_EXERCISE DETAILS_: Reproduce exactly, and only, the lines of the material below running from the line bearing "Recreate this scene" through the line bearing "SC.camera = co". Leave any pictures out.

[Start GIVEN RECORDS]

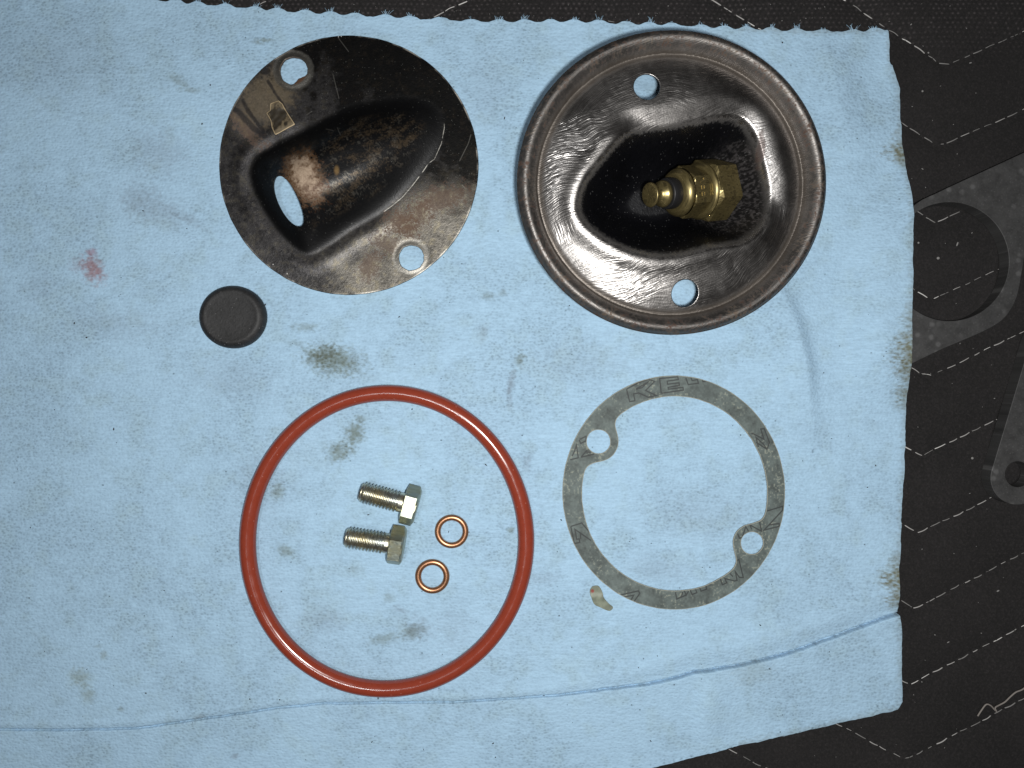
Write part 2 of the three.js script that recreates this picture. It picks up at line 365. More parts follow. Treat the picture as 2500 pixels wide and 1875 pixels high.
// ---------------------------------------------------------------- the blanket's stitches, where neither towel nor frame hides them
{
  const mats = [std({ color: lin(.34, .33, .32), roughness: .55 }), std({ color: lin(.19, .185, .18), roughness: .6 }), std({ color: lin(.55, .54, .52), roughness: .5 })];
  const shapes = [0, 1, 2].map(i => {                        // one sagging stitch of unit length along x
    const s = (i - 1) * .035, c = new THREE.CatmullRomCurve3([[-.5, -.012, 0], [-.3, .045, s * .6], [0, .075, s], [.3, .045, s * .6], [.5, -.012, 0]].map(p => new THREE.Vector3(...p)));
    return new THREE.TubeGeometry(c, 6, .034 + .008 * i, 5, false);
  });
  const spare = [];
  for (let k = 0; k < rowY.length; k++) {
    const row = new THREE.Group(); row.name = 'stitch_row'; let px = -250;
    const pt = p => { const y = rowAt(k, p) + 2.2 * (noise(p * .02, k, 77) - .5) * 2; const [x, z] = W(p, y); return new THREE.Vector3(x, blanketY(x, z), z); };
    while (px < 2790) {
      const L = (23 + 9 * rnd()) * .88, gap = (3 + 6 * rnd()) * .88, a = pt(px), c = pt(px + L), py = rowAt(k, px), q = [Math.floor(rnd() * 3), rnd() < .2 ? 2 : rnd() < .5 ? 1 : 0];
      const covered = sdT(a.x, a.z) < -.004 && sdT(c.x, c.z) < -.004, out = px > 2530 || py < -40 || py > 1915 || px < -40;
      px += L + gap;
      if (covered || py < -260 || py > 2120) continue;
      const m = new THREE.Mesh(shapes[q[0]], mats[q[1]]), d = c.clone().sub(a);
      m.position.copy(a).lerp(c, .5); m.scale.setScalar(d.length());
      m.quaternion.setFromUnitVectors(new THREE.Vector3(1, 0, 0), d.normalize()); m.castShadow = m.receiveShadow = true;
      if (out) { m.updateMatrix(); spare.push(shapes[q[0]].clone().applyMatrix4(m.matrix)); } else { m.name = 'stitch'; row.add(m); }
    }
    if (row.children.length) STITCH.blanket.add(row);
  }
  if (spare.length) part(STITCH.blanket, 'outer_stitching', mergeGeometries(spare), mats[0]).userData.kind = 'stuff';
}

// ---------------------------------------------------------------- steel plate with a large hole, steel link (on the blanket, right)
function steelMat(x0, x1, z0, z1, s) {
  const map = texture(768, 768, (u, v, o) => {
    const X = mix(x0, x1, u) * 1e3, Z = mix(z0, z1, v) * 1e3, f = fbm(X * .35, Z * .35, s, 4), g = fbm(X * 1.8, Z * 1.8, s + 5, 3);
    let l = .044 + .035 * (f - .5) + .02 * (g - .5);
    const spot = sst(.26, .08, worley(X * .19, Z * .19, s + 9) + .16 * (g - .5)) * sst(.45, .8, noise(X * .15, Z * .15, s + 2)); l += .045 * spot;
    const sp = sst(.2, .05, worley(X * .6, Z * .6, s + 19)) * hash(Math.floor(X * .5), Math.floor(Z * .5), s); l += .03 * sp;
    o[0] = l * 1.0; o[1] = l * .99; o[2] = l * 1.0;
  }, true);
  return std({ map, roughness: .62, metalness: .25 });
}
{
  const bx = { x0: .118, x1: .215, z0: -.105, z1: -.0 };
  const t = thing('steel_plate', 'thick dark grey steel plate with a large round hole, lying on the blanket', 'steel plate');
  const m = steelMat(bx.x0, bx.x1, bx.z0, bx.z1, 101);
  const ox = plateHole[0], oz = plateHole[1]; t.position.set(ox, BLANKET_TOP, oz);
  part(t, 'plate', recentre(sheet({ ...bx, nx: 130, nz: 140, f: sdPlate, h: () => PLATE_Y, t: PLATE_T, b: .00022 }), ox, BLANKET_TOP, oz), m);
}
{
  const c1 = C5(637, 1440), c2 = C5(637 + .288 * 560, 1440 - .957 * 560), r = 109 / 1.66 * PX * .98, hole = C5(640, 1424), rh = 52 / 1.66 * PX * .98;
  const f = (x, z) => {
    const ex = c2[0] - c1[0], ez = c2[1] - c1[1], q = clamp(((x - c1[0]) * ex + (z - c1[1]) * ez) / (ex * ex + ez * ez), 0, 1);
    return Math.max(Math.hypot(x - c1[0] - ex * q, z - c1[1] - ez * q) - r, rh - Math.hypot(x - hole[0], z - hole[1]));
  };
  const bx = { x0: .162, x1: .212, z0: -.028, z1: .052 };
  const t = thing('steel_link', 'dark grey steel link with rounded end and small bolt hole at the right edge', 'steel link');
  t.position.set(c1[0], BLANKET_TOP, c1[1]);
  part(t, 'plate', recentre(sheet({ ...bx, nx: 90, nz: 140, f, h: () => PLATE_Y, t: PLATE_T, b: .00025 }), c1[0], BLANKET_TOP, c1[1]), steelMat(bx.x0, bx.x1, bx.z0, bx.z1, 131));
}

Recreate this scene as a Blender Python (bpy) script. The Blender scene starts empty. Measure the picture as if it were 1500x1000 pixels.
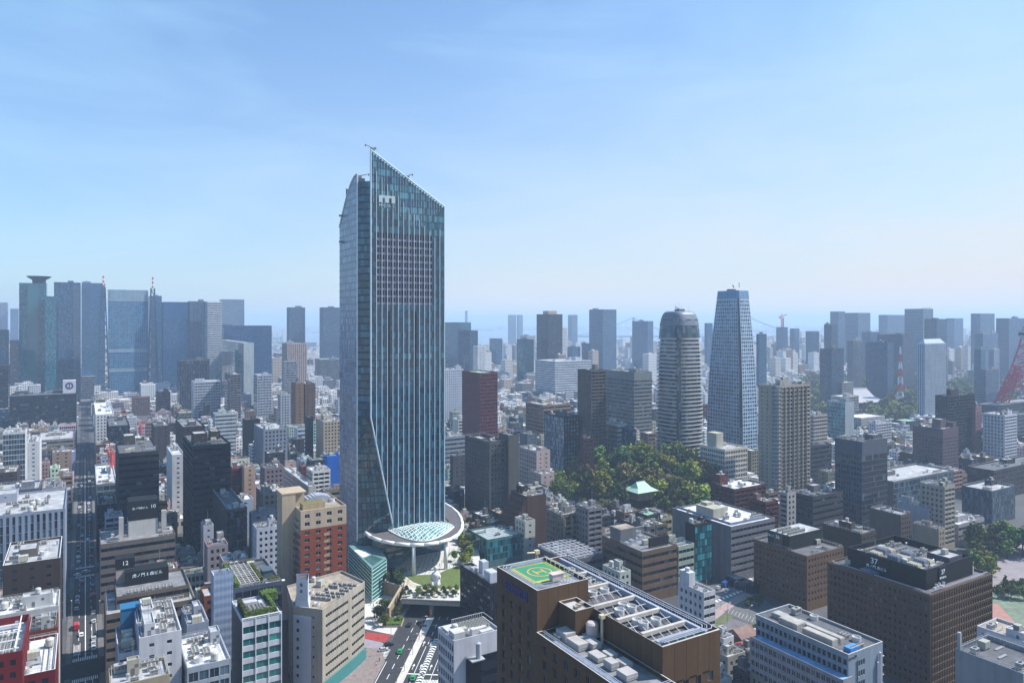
import bpy, math, random
from mathutils import Vector
SC = bpy.context.scene
COL = SC.collection
R = math.radians
rnd = random.Random(7)

# ---------------------------------------------------------------- camera
F, H, HY = 1050.0, 148.0, 470.0          # focal length in photo pixels, eye height, horizon row
cam = bpy.data.cameras.new("camera")
cam.sensor_width = 36.0
cam.lens = F / 1500 * 36
cam.shift_y = -30 / 1500
cam.clip_start, cam.clip_end = 1.0, 80000.0
co = bpy.data.objects.new("camera", cam)
co.location = (0, 0, H)
co.rotation_euler = (R(90), 0, 0)
COL.objects.link(co)
SC.camera = co

# ---------------------------------------------------------------- sky, sun, exposure
SUN_AZ, SUN_EL = 79.0, 50.0              # azimuth from +Y towards +X
w = bpy.data.worlds.new("World")
SC.world = w
w.use_nodes = True
nt = w.node_tree
bg = nt.nodes["Background"]
sky = nt.nodes.new("ShaderNodeTexSky")
sky.sky_type = 'NISHITA'
sky.sun_disc = False
sky.sun_elevation = R(SUN_EL)
sky.sun_rotation = R(SUN_AZ)
sky.altitude = 100
sky.air_density = 1.0
sky.dust_density = 1.2
sky.ozone_density = 2.0
# thin high cloud, drawn over the sky by direction
tc = nt.nodes.new("ShaderNodeTexCoord")
mp = nt.nodes.new("ShaderNodeMapping")
mp.inputs["Scale"].default_value = (1.2, 1.2, 5.0)
mp.inputs["Rotation"].default_value = (0.1, 0.25, 0.3)
nz = nt.nodes.new("ShaderNodeTexNoise")
nz.inputs["Scale"].default_value = 2.2
nz.inputs["Detail"].default_value = 7
nz.inputs["Roughness"].default_value = 0.55
nz.inputs["Distortion"].default_value = 0.6
cr = nt.nodes.new("ShaderNodeValToRGB")
cr.color_ramp.elements[0].position = 0.42
cr.color_ramp.elements[0].color = (0, 0, 0, 1)
cr.color_ramp.elements[1].position = 0.85
cr.color_ramp.elements[1].color = (0.36, 0.36, 0.36, 1)
mx = nt.nodes.new("ShaderNodeMix")
mx.data_type = 'RGBA'
nt.links.new(tc.outputs["Generated"], mp.inputs["Vector"])
nt.links.new(mp.outputs["Vector"], nz.inputs["Vector"])
nt.links.new(nz.outputs["Fac"], cr.inputs["Fac"])
nt.links.new(cr.outputs["Color"], mx.inputs["Factor"])
nt.links.new(sky.outputs["Color"], mx.inputs["A"])
mx.inputs["B"].default_value = (6.5, 6.0, 6.2, 1)
wbn = nt.nodes.new("ShaderNodeMix"); wbn.data_type = 'RGBA'; wbn.blend_type = 'MULTIPLY'; wbn.inputs["Factor"].default_value = 1.0
wbn.inputs["B"].default_value = (0.30, 0.78, 1.08, 1)
nt.links.new(mx.outputs["Result"], wbn.inputs["A"])
# a milky veil of high thin cloud, thicker where one looks through more of it (low down) and towards the sun
sxy = nt.nodes.new("ShaderNodeSeparateXYZ"); nt.links.new(tc.outputs["Generated"], sxy.inputs["Vector"])
def wmath(op, p, q, clamp=False):
    n = nt.nodes.new("ShaderNodeMath"); n.operation = op; n.use_clamp = clamp
    for k, v in enumerate((p, q)):
        if v is None: continue
        if isinstance(v, (int, float)): n.inputs[k].default_value = v
        else: nt.links.new(v, n.inputs[k])
    return n.outputs["Value"]
vz = wmath('POWER', 2.718, wmath('MULTIPLY', wmath('MAXIMUM', sxy.outputs["Z"], 0.0), -3.3))
vx = wmath('ADD', wmath('MULTIPLY', sxy.outputs["X"], 0.5), 0.92)
vn = wmath('ADD', wmath('MULTIPLY', nz.outputs["Fac"], 0.5), 0.75)
vf = wmath('MULTIPLY', wmath('MULTIPLY', vz, vx), vn, True)
veil = nt.nodes.new("ShaderNodeMix"); veil.data_type = 'RGBA'; veil.inputs["B"].default_value = (4.15, 4.05, 4.0, 1)
nt.links.new(vf, veil.inputs["Factor"]); nt.links.new(wbn.outputs["Result"], veil.inputs["A"])
nt.links.new(veil.outputs["Result"], bg.inputs["Color"])
bg.inputs["Strength"].default_value = 0.115
sl = bpy.data.lights.new("sun", 'SUN')
sl.energy = 4.4
sl.angle = R(0.6)
sl.color = (1.0, 0.95, 0.88)
so = bpy.data.objects.new("sun", sl)
so.rotation_euler = (R(90 - SUN_EL), 0, R(180 - SUN_AZ) - math.pi)
so.location = (300, 0, 600)
COL.objects.link(so)
_d = Vector((math.sin(R(SUN_AZ)) * math.cos(R(SUN_EL)), math.cos(R(SUN_AZ)) * math.cos(R(SUN_EL)), math.sin(R(SUN_EL))))
so.rotation_euler = _d.to_track_quat('Z', 'Y').to_euler()
SC.view_settings.view_transform = 'Standard'
SC.view_settings.look = 'None'
SC.view_settings.exposure = 0.85
SC.view_settings.gamma = 1.0
SC.cycles.use_denoising = True
SC.cycles.max_bounces = 6
SC.cycles.diffuse_bounces = 3
SC.cycles.glossy_bounces = 3
SC.cycles.transparent_max_bounces = 6
SC.cycles.volume_bounces = 2

HAZE_DENSITY = 0.00017
HAZE_COLOR = (0.53, 0.69, 0.9)

# ---------------------------------------------------------------- materials
MATS = {}
def newmat(key):
    m = bpy.data.materials.new(key)
    m.use_nodes = True
    return m, m.node_tree, m.node_tree.nodes["Principled BSDF"]

def L(t, a, b): t.links.new(a, b)

def wallm(c, rough=0.75, var=0.3, panel=0.0):
    """a painted / tiled / concrete surface with faint stains and streaks"""
    c = tuple(x ** 1.74 for x in c)
    k = ("wall", tuple(round(x, 3) for x in c), rough, var)
    if k in MATS: return MATS[k]
    m, t, b = newmat("wall_surface")
    g = t.nodes.new("ShaderNodeNewGeometry")
    mp = t.nodes.new("ShaderNodeMapping"); mp.inputs["Scale"].default_value = (0.5, 0.5, 0.045)
    n2 = t.nodes.new("ShaderNodeTexNoise"); n2.inputs["Scale"].default_value = 0.09; n2.inputs["Detail"].default_value = 8; n2.inputs["Roughness"].default_value = .7
    L(t, g.outputs["Position"], n2.inputs["Vector"])
    av_ = t.nodes.new("ShaderNodeMath"); av_.operation = 'ADD'; hf_ = t.nodes.new("ShaderNodeMath"); hf_.operation = 'MULTIPLY'; hf_.inputs[1].default_value = .5
    n = t.nodes.new("ShaderNodeTexNoise"); n.inputs["Scale"].default_value = 1.0; n.inputs["Detail"].default_value = 5
    r = t.nodes.new("ShaderNodeMapRange"); r.inputs["From Min"].default_value = 0.3; r.inputs["From Max"].default_value = 0.7
    r.inputs["To Min"].default_value = 1 - var; r.inputs["To Max"].default_value = 1 + var * 0.6
    mu = t.nodes.new("ShaderNodeVectorMath"); mu.operation = 'SCALE'; mu.inputs[0].default_value = c
    L(t, g.outputs["Position"], mp.inputs["Vector"]); L(t, mp.outputs["Vector"], n.inputs["Vector"])
    L(t, n.outputs["Fac"], av_.inputs[0]); L(t, n2.outputs["Fac"], av_.inputs[1]); L(t, av_.outputs["Value"], hf_.inputs[0])
    L(t, hf_.outputs["Value"], r.inputs["Value"]); L(t, r.outputs["Result"], mu.inputs["Scale"])
    L(t, mu.outputs["Vector"], b.inputs["Base Color"])
    b.inputs["Roughness"].default_value = rough
    b.inputs["Specular IOR Level"].default_value = 0.35
    MATS[k] = m
    return m

def roofm(c):
    """a flat roof: patches of membrane, joints, stains"""
    k = ("roof", tuple(round(x, 3) for x in c))
    if k in MATS: return MATS[k]
    m, t, b = newmat("roof_surface")
    g = t.nodes.new("ShaderNodeNewGeometry")
    n = t.nodes.new("ShaderNodeTexNoise"); n.inputs["Scale"].default_value = 0.22; n.inputs["Detail"].default_value = 6; n.inputs["Roughness"].default_value = 0.65
    v = t.nodes.new("ShaderNodeTexVoronoi"); v.inputs["Scale"].default_value = 0.3; v.distance = 'CHEBYCHEV'
    r = t.nodes.new("ShaderNodeMapRange"); r.inputs["From Min"].default_value = 0.3; r.inputs["From Max"].default_value = 0.7
    r.inputs["To Min"].default_value = 0.6; r.inputs["To Max"].default_value = 1.2
    s = t.nodes.new("ShaderNodeSeparateColor")
    r2 = t.nodes.new("ShaderNodeMapRange"); r2.inputs["To Min"].default_value = 0.8; r2.inputs["To Max"].default_value = 1.12
    m1 = t.nodes.new("ShaderNodeMath"); m1.operation = 'MULTIPLY'
    mu = t.nodes.new("ShaderNodeVectorMath"); mu.operation = 'SCALE'; mu.inputs[0].default_value = c
    L(t, g.outputs["Position"], n.inputs["Vector"]); L(t, g.outputs["Position"], v.inputs["Vector"])
    L(t, n.outputs["Fac"], r.inputs["Value"]); L(t, v.outputs["Color"], s.inputs["Color"]); L(t, s.outputs["Red"], r2.inputs["Value"])
    L(t, r.outputs["Result"], m1.inputs[0]); L(t, r2.outputs["Result"], m1.inputs[1]); L(t, m1.outputs["Value"], mu.inputs["Scale"])
    L(t, mu.outputs["Vector"], b.inputs["Base Color"])
    b.inputs["Roughness"].default_value = 0.85
    MATS[k] = m
    return m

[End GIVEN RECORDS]

_SOLUTION TO THIS PROBLEM_:
Recreate this scene as a Blender Python (bpy) script. The Blender scene starts empty. Measure the picture as if it were 1500x1000 pixels.
import bpy, math, random
from mathutils import Vector
SC = bpy.context.scene
COL = SC.collection
R = math.radians
rnd = random.Random(7)

# ---------------------------------------------------------------- camera
F, H, HY = 1050.0, 148.0, 470.0          # focal length in photo pixels, eye height, horizon row
cam = bpy.data.cameras.new("camera")
cam.sensor_width = 36.0
cam.lens = F / 1500 * 36
cam.shift_y = -30 / 1500
cam.clip_start, cam.clip_end = 1.0, 80000.0
co = bpy.data.objects.new("camera", cam)
co.location = (0, 0, H)
co.rotation_euler = (R(90), 0, 0)
COL.objects.link(co)
SC.camera = co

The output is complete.